だいぶピシッと来ました。電子チューナを使わない私ですが,正確な物差しと計算尺があればフレッティングは十分できる(平均律よりシンプル)と思います。私はエクセルを使っていますが,これは計算尺の代わりのつもりです。ハイテク機器は確かにあると便利と思いますが,やれるところまでやってみようと思います。
調子笛って大昔ギターを買った時にオマケでもらいましたが,音質が違って合わせにくかった記憶があります。
by Enrique (2011-02-20 20:14) 

Enrique

Ceciliaさん,再度聞いていただき,ありがとうございます。
フレットをいじっていたので,あまり弾いてはいないのですよ。
でも,何か楽しくウキウキする気分になり,テンポも上がっていました。
by Enrique (2011-02-20 20:19) 

夢笛myu

前にコメントした「5度が気になる」のは間違いでしたね。こうして聞いてみると、3度又は6度を多用して作られた曲である事が良くわかります。普通の(平均律の?)ギターでは味わえない甘い響きです。
作品35は、若年の頃にはじめてソルに目覚めた思い入れのある曲集です。今後も引き続きお願いします。ここまでは、シャープ一つまでのの調性ですが、二長調やイ長調もそのまま行けるのですか?9番を早く聞いてみたい・・・です。
by 夢笛myu (2011-02-20 21:24) 

Enrique

夢笛myuさん再コメありがとうございます。
チューニング(フレッティング)が悪かったのが大きいですね。
曲自体はうまく5度が直接ぶつからないように書いてありますが,弾き方により,5度が残るとやはり気にはなります。
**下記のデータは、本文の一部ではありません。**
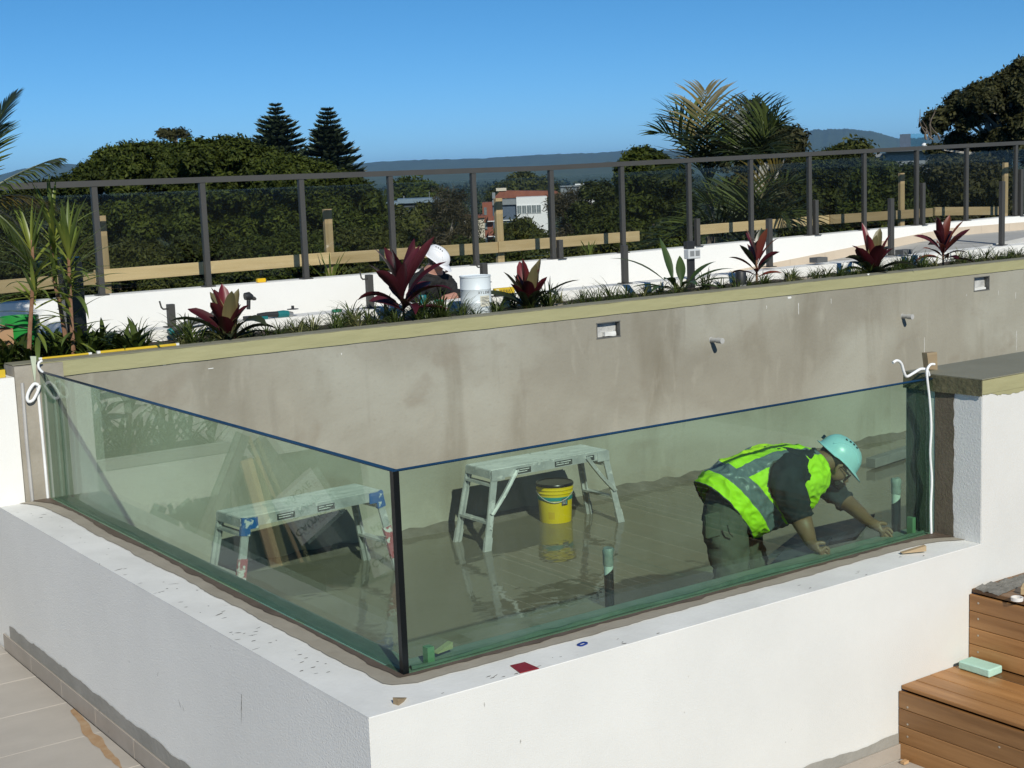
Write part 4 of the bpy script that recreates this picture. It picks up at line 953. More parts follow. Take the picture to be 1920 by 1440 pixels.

譜面どおりに弾けばいいのですが,休符や音の残りかたに無配慮だとダメですね。響きに敏感になります。
現時点ではフレットが足りないので,弾けない曲もあります。ミーントーンフレットをオーバーする一つ二つの音は,そうっとごまかして弾いていますが。
ニ長調はもちろん,イ長調も大丈夫です。ホ長調は本当はダメなはずですが,うまく書いています。短3度はどの調も純正でないので,短調は苦手なはずですが,これもうまく書いているようです。
by Enrique (2011-02-20 22:06) 

REIKO

一瞬「別楽器」!?とか思ってしまいました!
すごく音が澄んで、明るい響きになっていますね。
弾くのが楽しくなってきますよね♪
by REIKO (2011-02-21 03:13) 

Enrique

REIKOさん,再コメありがとうございます。
フレッティングが少しずれていたようです。何とか合わせようとチューニングに苦労した訳です。
そうですね予想していたよりも明るい響きですね。気分良くなって来ましたので,また弾きたいと思います。また聞いてください。
by Enrique (2011-02-21 13:26) 

koten

Enriqueさん、早くブログ本文で叫んでくださいよ。「あーーこんなに良いんだったら、もっと早く試すんだった!!(私はなんて・・・)」的な台詞を(爆)。 私、それが楽しみでこの布教活動やっているんですから(爆笑)・・・以上、「悪趣味」なkoten君でした。 ちなみに私も、「初音ミク」、本当、もっと早く買っておくんだった~! って叫びたい気分です(笑)。
by koten (2011-02-23 15:14) 

Enrique

kotenさん,こちらのコメントに返事し忘れていました。
「あーこんなに良いんだったら~」に関して,試すことはもちろん最重要なのですが,実践に走ると逆に(あまり)理屈を考えなくなります。バランスが大事。。。冷静な対応の方がインパクト大きい場合も。。。などと,思っているのでした。「人生やり直しはいつからでも遅くありません(笑)」。クラギの人は何事も「控え目」の人が多いのですね。